STATED GOAL: Every entry here needs to be repeated exactly.

THE INPUT:

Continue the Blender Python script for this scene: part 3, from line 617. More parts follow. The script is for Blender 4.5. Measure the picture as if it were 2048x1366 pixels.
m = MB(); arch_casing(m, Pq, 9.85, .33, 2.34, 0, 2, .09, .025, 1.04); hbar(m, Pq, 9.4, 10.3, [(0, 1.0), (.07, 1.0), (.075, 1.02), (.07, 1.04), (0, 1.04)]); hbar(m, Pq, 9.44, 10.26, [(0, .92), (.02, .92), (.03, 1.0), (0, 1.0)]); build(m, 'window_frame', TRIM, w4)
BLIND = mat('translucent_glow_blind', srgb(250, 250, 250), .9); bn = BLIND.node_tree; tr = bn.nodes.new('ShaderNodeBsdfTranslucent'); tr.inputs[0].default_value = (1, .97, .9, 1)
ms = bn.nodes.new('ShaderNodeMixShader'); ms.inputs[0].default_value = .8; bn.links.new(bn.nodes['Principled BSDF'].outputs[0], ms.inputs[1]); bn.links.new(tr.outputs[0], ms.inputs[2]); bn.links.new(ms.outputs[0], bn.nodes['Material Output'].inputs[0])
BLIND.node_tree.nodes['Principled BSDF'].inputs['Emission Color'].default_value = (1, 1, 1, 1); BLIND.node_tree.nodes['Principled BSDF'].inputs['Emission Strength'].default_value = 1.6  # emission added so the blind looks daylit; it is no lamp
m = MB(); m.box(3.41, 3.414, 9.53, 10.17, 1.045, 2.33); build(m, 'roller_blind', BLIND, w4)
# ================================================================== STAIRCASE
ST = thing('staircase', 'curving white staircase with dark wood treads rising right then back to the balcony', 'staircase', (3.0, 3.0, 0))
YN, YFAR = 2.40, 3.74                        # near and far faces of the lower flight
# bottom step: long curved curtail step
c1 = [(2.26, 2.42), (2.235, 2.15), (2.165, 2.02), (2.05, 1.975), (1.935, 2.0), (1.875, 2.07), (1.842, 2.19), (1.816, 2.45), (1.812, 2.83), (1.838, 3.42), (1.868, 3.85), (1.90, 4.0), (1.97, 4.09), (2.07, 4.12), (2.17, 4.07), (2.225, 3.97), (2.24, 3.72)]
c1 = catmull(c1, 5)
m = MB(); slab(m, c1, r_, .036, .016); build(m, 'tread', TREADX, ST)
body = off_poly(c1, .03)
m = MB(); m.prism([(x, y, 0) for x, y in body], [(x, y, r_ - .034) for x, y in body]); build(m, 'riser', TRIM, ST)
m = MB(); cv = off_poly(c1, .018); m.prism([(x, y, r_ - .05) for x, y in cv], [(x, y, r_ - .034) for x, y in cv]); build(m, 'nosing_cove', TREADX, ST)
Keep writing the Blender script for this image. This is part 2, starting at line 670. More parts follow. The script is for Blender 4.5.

WRITTEN ANSWER:
Continue the Blender Python script for this scene: part 3, from line 617. More parts follow. The script is for Blender 4.5. Measure the picture as if it were 2048x1366 pixels.
m = MB(); arch_casing(m, Pq, 9.85, .33, 2.34, 0, 2, .09, .025, 1.04); hbar(m, Pq, 9.4, 10.3, [(0, 1.0), (.07, 1.0), (.075, 1.02), (.07, 1.04), (0, 1.04)]); hbar(m, Pq, 9.44, 10.26, [(0, .92), (.02, .92), (.03, 1.0), (0, 1.0)]); build(m, 'window_frame', TRIM, w4)
BLIND = mat('translucent_glow_blind', srgb(250, 250, 250), .9); bn = BLIND.node_tree; tr = bn.nodes.new('ShaderNodeBsdfTranslucent'); tr.inputs[0].default_value = (1, .97, .9, 1)
ms = bn.nodes.new('ShaderNodeMixShader'); ms.inputs[0].default_value = .8; bn.links.new(bn.nodes['Principled BSDF'].outputs[0], ms.inputs[1]); bn.links.new(tr.outputs[0], ms.inputs[2]); bn.links.new(ms.outputs[0], bn.nodes['Material Output'].inputs[0])
BLIND.node_tree.nodes['Principled BSDF'].inputs['Emission Color'].default_value = (1, 1, 1, 1); BLIND.node_tree.nodes['Principled BSDF'].inputs['Emission Strength'].default_value = 1.6  # emission added so the blind looks daylit; it is no lamp
m = MB(); m.box(3.41, 3.414, 9.53, 10.17, 1.045, 2.33); build(m, 'roller_blind', BLIND, w4)
# ================================================================== STAIRCASE
ST = thing('staircase', 'curving white staircase with dark wood treads rising right then back to the balcony', 'staircase', (3.0, 3.0, 0))
YN, YFAR = 2.40, 3.74                        # near and far faces of the lower flight
# bottom step: long curved curtail step
c1 = [(2.26, 2.42), (2.235, 2.15), (2.165, 2.02), (2.05, 1.975), (1.935, 2.0), (1.875, 2.07), (1.842, 2.19), (1.816, 2.45), (1.812, 2.83), (1.838, 3.42), (1.868, 3.85), (1.90, 4.0), (1.97, 4.09), (2.07, 4.12), (2.17, 4.07), (2.225, 3.97), (2.24, 3.72)]
c1 = catmull(c1, 5)
m = MB(); slab(m, c1, r_, .036, .016); build(m, 'tread', TREADX, ST)
body = off_poly(c1, .03)
m = MB(); m.prism([(x, y, 0) for x, y in body], [(x, y, r_ - .034) for x, y in body]); build(m, 'riser', TRIM, ST)
m = MB(); cv = off_poly(c1, .018); m.prism([(x, y, r_ - .05) for x, y in cv], [(x, y, r_ - .034) for x, y in cv]); build(m, 'nosing_cove', TREADX, ST)
Keep writing the Blender script for this image. This is part 2, starting at line 670. More parts follow. The script is for Blender 4.5.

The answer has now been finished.